On Thursday, December 14, 2017 10:04:48 AM EST Tyler Hicks wrote:
On 12/13/2017 05:58 PM, Steve Grubb wrote:
> Over the last month, the amount of seccomp events in audit logs is
> sky-rocketing. I have over a million events in the last 2 days. Most of
> this is generated by firefox and qt webkit.
>
> I am wondering if the audit package should ship a file for
>
> /usr/lib/sysctl.d/60-auditd.conf
>
> wherein it has
>
> kernel.seccomp.actions_logged = kill_process kill_thread errno
I agree with Kees here. IMO, you only want "kill_process kill_thread"
which is the default.
The default appears to be all of the types of events without setting
kernel.seccomp.actions_logged.
> Also, has anyone verified this sysctl is filtering audit events?
Even
> with the above, I have over a million events on a 4.14.3 kernel. Firefox
> alone is generating over 50,000 events per hour.

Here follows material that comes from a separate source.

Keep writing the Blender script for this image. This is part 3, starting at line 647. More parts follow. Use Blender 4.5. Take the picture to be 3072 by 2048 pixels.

Yes. I tested it a lot as the changes were being upstreamed and again
when I backported the changes to Ubuntu releases 17.10, 17.04, and 16.04
LTS. Those kernels have been released for a month and a half now and I
haven't heard of any issues.
Apparently I misunderstood this as a filter for audit events to be blocked.
I'll install a Fedora VM and see if I can determine what's
happening.
I'm testing on F27 if that matters. It would appear to me that seccomp filtering is
becoming more used and is now dominating the events going into the audit logs.
# uptime
10:17:34 up 1:27, 1 user, load average: 0.23, 0.39, 0.53
[root@x2 ~]# ausearch --start today --raw | aureport --event --summary -i
Event Summary Report
======================
total type
======================
35561 SECCOMP
1041 SYSCALL
134 SERVICE_START
75 NETFILTER_CFG
46 SERVICE_STOP
46 CONFIG_CHANGE
24 AVC
All of the seccomp events are trap types.